What Does a Distorted Structure Convey?
Takahashi Mizuki
Senior Curator, Contemporary Art Center, Art Tower Mito
Redepicting history is part of an artist’s practice. They find associates between phenomena from points of view that differ from textbooks and historical books, and reveal them in language and imagery. What makes an artist’s practice differ from an historian’s is the fact that attempts at making associations do not need to be the collection of facts or data, which allows for the absence of an absolute conclusion.
D Structure Atlas, presented by Yusuke Kamata in this exhibition, is a 3D map and collage of associations as well as a maquette representing his thoughts as they have developed through his investigations of energy and architecture. It does not have a front, and its appearance varies depending on the angle of the viewer’s gaze. His research for creating this work began by focusing on the structure of Unit 4 at the Fukushima Daiichi Nuclear
Power Plant, which was destroyed by a hydrogen gas explosion which occurred subsequent to the Great East Japan Earthquake in March 2011.
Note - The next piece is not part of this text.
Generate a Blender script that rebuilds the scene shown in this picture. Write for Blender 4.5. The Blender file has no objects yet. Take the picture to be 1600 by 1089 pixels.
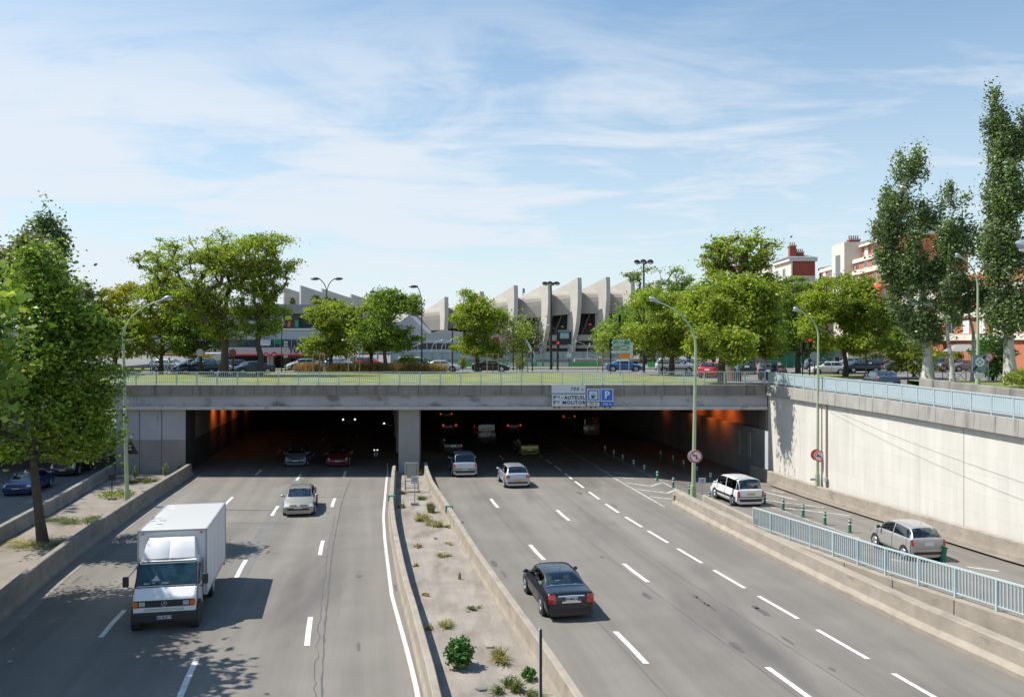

Focusing on atomic power and nuclear energy since the accident at the Fukushima Daiichi Nuclear Power Plant, Kamata visited Hiroshima and Nagasaki, where atomic bombs were dropped in 1945. While visiting those monuments that tell the history of their lands, the artist came across Arata Isozaki’s photo collage ”Re-Ruined Hiroshima”, which was inspired by the history of Hiroshima, an unrealized idea by architect Seiichi Shirai for the ”Atomic Bomb Catastrophe Temple”(Genbaku-do),designed to display the “Hiroshima Panels” (Genbaku no Zu) by painter Mr. Iri and Mrs.Toshi Maruki. He also encountered the presence of Hiroshima’ s ground zero,which is easily overlooked in the shadow of the Atomic Bomb Dome(Genbaku Dome).
In the process of his research tracing the history of energy, the artist also noticed a steel tower at an oil well in Niigata that resembles a pylon. This oil well used to belong to a forerunner of the major oil company that Kamata’ s father works for, and is a result of the Japanese modernization that took place during the Sino-japanese and Russo-japanese wars. Also in Kamata’ s daily space are the twisted remains left behind by the Great East Japan Eathquake.
War and energy, the steel tower, the war monuments visited by tourists, the houses destroyed by atomic bombs and earthquakes, and an architectural plan never realized because it faces up to the tragedies of history and war – Kamata has connected these symbols and created a structure “to contemplate the present,” as he claims, and presents it in this exhibition.
As excepted, this structure appears to surround Unit 4 as a complex rhizomatous network possessing interconnectivity and plurality.
I think it is interestiong that, even though Kamata’ s work is based on the serious research mentioned above, it mysteriously has a stoic sensuality . This impression may come from the fact that distortion is hidden in his work. Although it is composed with straight lines that have neither decoration nor theatrical effects, iti certainly involves Baroque elements. it is irregular and unclear, but connotes movement and makes me expect the work will
grow even further.
No, I do not expect the work to grow , it will. Invoking space from Fukushima to Hiroshima, Nagasaki and Niigata, and time from the 1890s to 2011, this glamourous structure will evolve as Kamata’ s research continues in the future, fascinating us as it conveys the history of destruction and creation by mankind. Just as the pylon has been transmitting energy to people.